Kitsch in the Work of Milan Kundera Aaron Beaver

The concept of kitsch has gained wide currency in the second half of this century, but the term is broadly problematic. First of all, the term kitsch must be understood against the term art: is kitsch the opposite of art, is it bad art, or can it be a functional part of what is generally accepted as high art? Any distinctions drawn at this (broadest) level lead quickly to a further parsing of the concept: kitsch as a historico-sociological concept born and fostered in the modern era (as treated in Calinescu's Five Faces of Modernity, for example) versus kitsch as an aesthetic, and perhaps aesthetic-ethical, concept (as treated in Tomas Kulka's Kitsch and Art). Finally, it must be stated that kitsch is best (or at least, better) understood in terms of the visual arts, and in terms of music, where it has been more fully explored; however, when it comes to literature, there seems to be no reliable, functional means for defining and analyzing kitsch. In my paper (with regard to the above-mentioned distinctions) I will treat kitsch, first, as a value-judgment close to that of a standard dictionary definition: art or literature of a cheap, garish, or sentimental nature, while allowing that kitsch may be utilized in a work of art without having to relegate that work to the status of bad art or anti-art. Second, I will treat kitsch in its aesthetic context only, and largely ignore the socio-historical question (with its attendant and important questions of cultural relativism, elitism, imperialism, etc). Finally, I will propose a definition of kitsch specifically for the written work of art. I suggest that kitsch as a literary device is a function of irony. Often it is sentimentalism or mawkishness put to use by the narrator, whose ironic tone is a signal to the reader to read this as kitsch. In the absence of an ironic narrator or subtext, the sentimentalism; or mawkishness (the kitsch as such) stands. This may be called unmitigated kitsch. In an effort to further elaborate this kitsch-irony interaction, I will draw on the categories of irony that Wayne Booth sets out in his Rhetoric of Irony, namely his threefold criteria of stable/unstable, local/universal, and overt/covert. If kitsch and irony are as closely related as I postulate, then it will be possible and productive to apply these categories of irony to kitsch.

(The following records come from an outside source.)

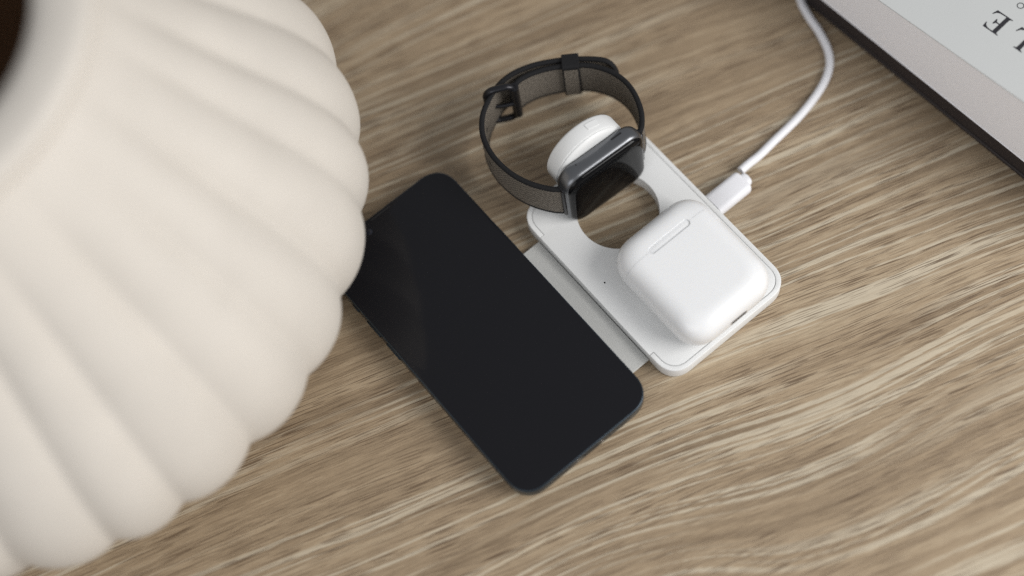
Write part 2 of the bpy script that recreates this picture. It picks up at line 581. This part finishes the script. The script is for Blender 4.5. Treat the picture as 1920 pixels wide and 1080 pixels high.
def carve(me, cutter):
    o = bpy.data.objects.new('tmp', me); COL.objects.link(o)
    c = bpy.data.objects.new('cut', cutter); COL.objects.link(c)
    md = o.modifiers.new('b', 'BOOLEAN'); md.operation = 'DIFFERENCE'; md.object = c; md.solver = 'EXACT'
    dg = bpy.context.evaluated_depsgraph_get()
    r = bpy.data.meshes.new_from_object(o.evaluated_get(dg))
    bpy.data.objects.remove(o); bpy.data.objects.remove(c)
    return r


SV = -28.0 - CV                                   # seam, in case coordinates
slot = mesh_from(*slab(22.8, 3.7, 1.8, [(CT - 0.75, 0.25), (CT - 0.45, 0), (CT + 2, 0)], 8, 2, 0.4, SV))
shell = carve(shell, slot)
for nm, yc, keep_low in (('shell', SV - 0.03, True), ('lid', SV + 0.03, False)):
    bm = bmesh.new(); bm.from_mesh(shell)
    r = bmesh.ops.bisect_plane(bm, geom=bm.verts[:] + bm.edges[:] + bm.faces[:], plane_co=(0, yc * S, 0), plane_no=(0, 1, 0),
                               clear_outer=keep_low, clear_inner=not keep_low)
    bmesh.ops.holes_fill(bm, edges=[e for e in bm.edges if e.is_boundary], sides=0)
    me = bpy.data.meshes.new(nm); bm.to_mesh(me); bm.free()
    link(nm, me, M['gloss'], ca, 30)
part('hinge', slab(22.75, 3.65, 1.8, [(CT - 1.6, 0.1), (CT - .60, 0.02), (CT - .55, .1)], 8, 2, 0.4, SV), M['gloss'], ca)
pm_ = Matrix.Translation(Vector((0.8, -CH / 2 - 0.02, CT / 2 - 0.4)) * S) @ Matrix.Rotation(radians(90), 4, 'X')
port = part('charging_port', loft([[(x, y, z) for x, y in rrect(9.6 - 2 * i, 3.1 - 2 * i, 1.5 - i, 6)] for z, i in ((-.5, 0), (0.06, 0), (0.1, .1), (0.1, .45), (-.3, .5))], True, True), M['steel'], ca)
port.matrix_local = pm_
part('socket', slab(8.4, 1.9, 0.9, [(-.2, 0), (0.02, 0)], 6), M['darkgap'], port)

# ------------------------------------------------------------------ smartwatch (x along the band, y up across it, z out of the face)
PS, PHI = radians(-2.6), radians(2.7)
ax = E_ * cos(PS) + N_ * sin(PS)
hb = -E_ * sin(PS) + N_ * cos(PS)
mm_ = -hb * cos(PHI) + Vector((0, 0, sin(PHI)))
ss_ = hb * sin(PHI) + Vector((0, 0, cos(PHI)))
WM = Matrix((ax, ss_, mm_)).transposed().to_4x4()
HW = 19.3
SY = 20.3                      # height of the strap's middle line
WM.translation = (at(83.5, 15.5, 24.5) - ss_ * HW) * S
wa = thing('smartwatch', 'grey square smartwatch on its side with a black woven band looped behind it', 'watch', WM)
wp = [(-5.4, 4.2), (-5.2, 2.6), (-4.6, 1.3), (-3.5, .45), (-2.0, 0.05), (0.2, 0), (1.6, .18), (2.6, .65), (3.2, 1.25)]
part('case', slab(43.2, 38.6, 9.4, wp, 14, 2.3, 0, HW), M['greymetal'], wa, 50)
sg = [(3.1, 1.15), (3.55, 1.25), (4.3, 1.9), (4.85, 3.0), (5.15, 4.4), (5.25, 6.0)]
part('screen', slab(43.2, 38.6, 9.4, sg, 14, 2.3, 0, HW), M['watchglass'], wa, 60)
part('sensor_back', cyl(12.2, -6.9, -5.2, 0.8, 64, 0, HW), M['darkgap'], wa)
cr_ = part('crown', loft([[((3.35 - i + (0.10 if k % 2 and 0.4 < z < 1.9 else 0)) * cos(2 * pi * k / 60), (3.35 - i + (0.10 if k % 2 and 0.4 < z < 1.9 else 0)) * sin(2 * pi * k / 60), z) for k in range(60)] for z, i in ((-.6, 0), (.3, 0), (.4, 0), (1.9, 0), (2.3, .25), (2.5, .9))]), M['steel'], wa)
cr_.matrix_local = Matrix.Translation(Vector((10.5, -0.6, 0.3)) * S) @ Matrix.Rotation(radians(90), 4, 'X')
part('side_button', slab(11, 2.8, 1.35, [(-.5, 0), (.35, 0), (.5, .15)], 6), M['greymetal'], wa).matrix_local = Matrix.Translation(Vector((-7.5, 0.1, -0.8)) * S) @ Matrix.Rotation(radians(90), 4, 'X')
part('speaker_slot', slab(5.6, 0.8, 0.38, [(-.3, 0), (0.03, 0)], 5), M['darkgap'], wa).matrix_local = Matrix.Translation(Vector((10.5, 2 * HW - 0.02, -2.1)) * S) @ Matrix.Rotation(radians(-90), 4, 'X')
part('microphone_hole', cyl(0.4, -.3, 0.03, 0.02, 14), M['darkgap'], wa).matrix_local = Matrix.Translation(Vector((-11.5, 2 * HW - 0.03, -2.1)) * S) @ Matrix.Rotation(radians(-90), 4, 'X')
for s in (-1, 1):
    part('lug', slab(2.4, 23.0, 1.1, [(-2.6, .5), (-2.0, 0), (1.2, 0), (1.8, .5)], 6, 2, s * 21.2, SY), M['blackmetal'], wa)


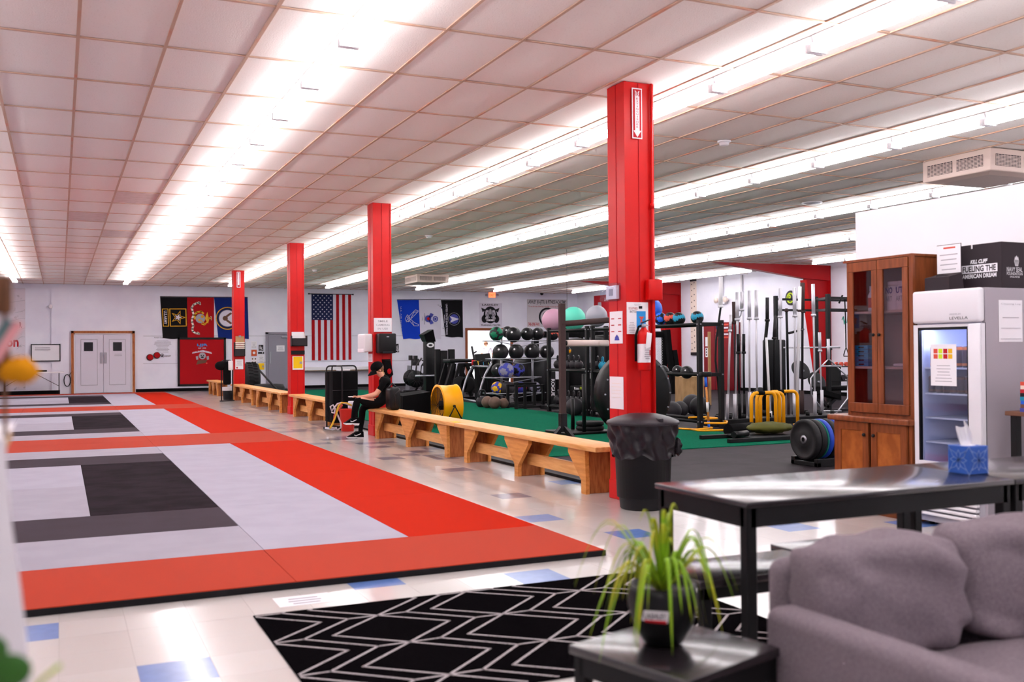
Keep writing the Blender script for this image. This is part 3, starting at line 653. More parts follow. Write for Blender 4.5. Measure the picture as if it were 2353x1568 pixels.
m.poly([F8(x, y) for x, y in [(780, 1080), (930, 1075), (900, 1120), (790, 1140), (755, 1150)]], .03, .033, 'seal_brown'); m.disc(*F8(918, 1125), .03, .03, .033, 'exit_red' if 0 else 'coral', 6); part('crest', m, t)
# list on wall, medals, emblem
m = MB(T); m.text('Karate Club Rules', *F8(100, 733), *F8(300, 712), 'black_ink', .002, .0); m.lines(*F8(90, 955), *F8(370, 758), 10, 'gray_ink', .002, .35, 4); solid('wall_lettering', m, 'column of small grey lettering on white wall left of red panel', 'lettering', T @ V((*F8(220, 955), 0)))
for i, (x, y, lb) in enumerate(((30, 1035, 'left of two round dark red medallions on far wall'), (138, 1003, 'right of two round dark red medallions on far wall, beside the small emblem'))):
    c = F8(x, y); t = thing('medallion', lb, 'wall decoration', T @ V((*c, 0))); m = MB(T); m.disc(*c, .115, 0, .03, 'black_ink', 20); part('rim', m, t); m = MB(T); m.disc(c[0]+.01, c[1]+.01, .095, .03, .04, 'flag_red', 20); part('face', m, t)
m = MB(T); m.ring(*F8(222, 1000), .06, .015, 0, .003, 'black_ink', 16); m.disc(*F8(222, 1000), .025, 0, .003, 'black_ink', 8); m.line([F8(205, 1030), F8(222, 1015), F8(240, 1032)], .015, 0, .003, 'black_ink'); m.text('LASHLEY', *F8(255, 1025), *F8(358, 1000), 'black_ink', .003, .01); solid('wall_emblem', m, 'small round black emblem with lettering LASHLEY beside the medallions', 'lettering', T @ V((*F8(250, 1030), 0)))
# whiteboard, peel mural, mark, folding table
a, b, c, d = R4(fn, 71, 791, 139, 831); t = thing('whiteboard', 'black framed whiteboard on far wall above the folding table', 'whiteboard', (0, WY-.07, b))
T2 = frame((0, WY-.062, 0), (1, 0, 0), (0, 0, 1)); m = MB(T2); m.rect(a, b, c, d, 0, .02, 'white_plastic'); part('board', m, t); m = MB(T2)
for q in ((a, b, c, b+.03), (a, d-.03, c, d), (a, b, a+.03, d), (c-.03, b, c, d)): m.rect(*q, .0, .035, 'black_metal')
part('frame', m, t); m = MB(T2); m.lines(a+.1, d-.2, a+.6, d-.08, 2, 'gray_ink', .023); part('writing', m, t)
m = MB(); m.box((-3.2, WY-.02, .15), (-1.03, WY-.004, 3.5), 'peel'); t = solid('wall_panel', m, 'cracked white panel with partly hidden letters at far left', 'panel', (-1.6, WY-.02, .15))
m = MB(frame((0, WY-.02, 0), (1, 0, 0), (0, 0, 1))); m.text('R', *fn(44, 754), *fn(50, 741), 'black_ink', .004, .03); m.text('on', *fn(14, 798), *fn(43, 781), 'red_ink', .004, .03)
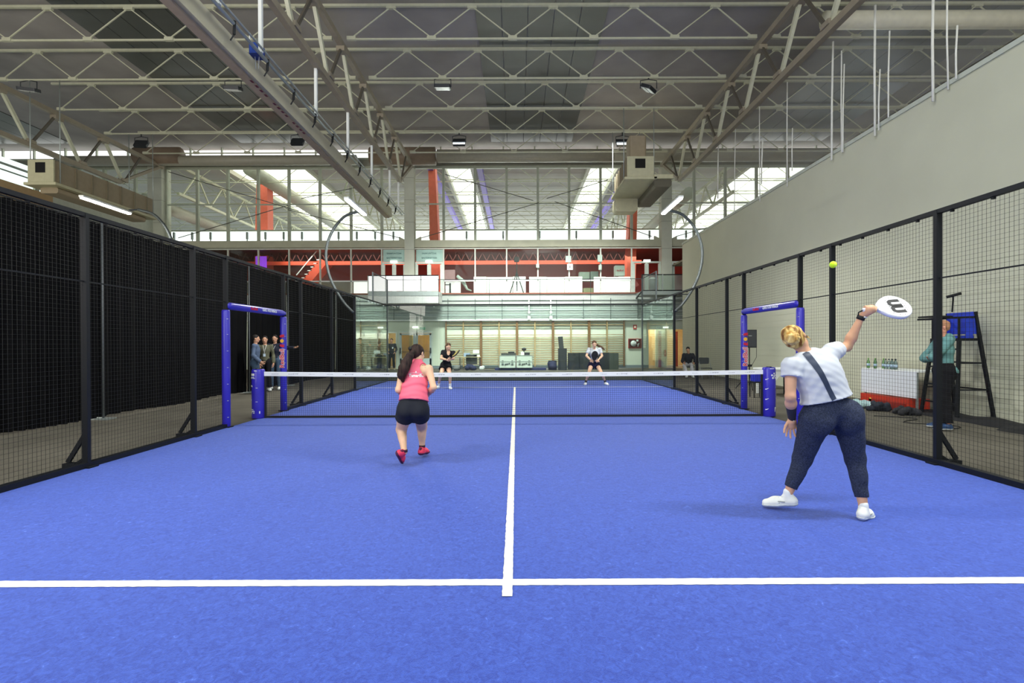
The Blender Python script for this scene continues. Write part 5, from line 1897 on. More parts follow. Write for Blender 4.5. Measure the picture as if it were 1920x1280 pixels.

I will illustrate this basic framework for understanding kitsch by drawing on the works of Milan Kundera, particularly his early novel The Joke and his later novel The Unbearable Lightness of Being. The Joke is dominated by the narrator, Ludvík, whose voice is immediately recognizable; it is the one ringing with irony. It comes as a great surprise when Ludvík, at the end of The Joke, apparently comes to a kind of redemption not un-Dostoevskian in flavor. He weeps, he strokes the head of his suffering friend. The irony in his voice has disappeared. Most readers are willing to take this transformation at face value, as a genuine redemption. If so, I suggest that Ludvík has become a participant in kitsch. This instance of kitsch may be further analyzed as stable, covert, and local. We are strongly tempted to conclude that it is unmitigated kitsch, unless we ruthlessly separate narrator and author (as we should), and then we may come to the conclusion that Kundera is deliberately ambiguous about his stance to the final redemption scene, while Ludvík has wholly given in to kitsch.

Kundera's later novel, The Unbearable Lightness of Being, on the other hand, is motivated by an entirely different relationship of irony to kitsch. The kitsch in this novel is stable, local, and, perhaps most importantly, overt. We are never tempted to read the kitsch as kitsch; it is necessarily read ironically. It is mitigated kitsch. And we always know how his characters are to be taken vis-à-vis kitsch (Franz is kitschy; Sabina is not). Here, however, Kundera formulates the concept of kitsch (especially in Part Six, The Grand March) in such a way as to make its detection less problematic (it is overt), but its implications more humanistic (kitsch is an unavoidable part of being human; its only antidote is awareness of it—and so it is always stable), and its relationship to the author richer (strongly implying that he himself, as author, cannot escape kitsch any more than his characters can, regardless of his authorial awareness of kitsch).

The framework of kitsch and irony that I propose forces into sharp relief several conclusions about the work of Milan Kundera. First, it shows Kundera's special, compassionate understanding of kitsch: no matter how ironic one is (as author or character), kitsch inheres in the human condition and should be accepted. To reject kitsch outright is to be tempted to fall into kitsch (as Ludvík does); to be aware of it (as Sabina is, and Kundera himself) is the best way to guard against its shortcomings. Aesthetic judgment must have a humanistic component. Second, we see more clearly the important way in which Kundera is utilizing irony to further his novelistic agenda of expanding the borders of the novel to include non-novelistic genres (such as the philosophical essay on kitsch) as well as more problematic relationships of author to narrator. To understand kitsch in Kundera is to understand Kundera's novelistic process. Finally, the kitsch-irony relationship in Kundera's works has not been fully examined and in itself shows his development, from The Joke to The Unbearable Lightness of Being, as an author capable of ranging over the full spectrum from ironic distance to sentimental indulgence to complicated mixtures of both.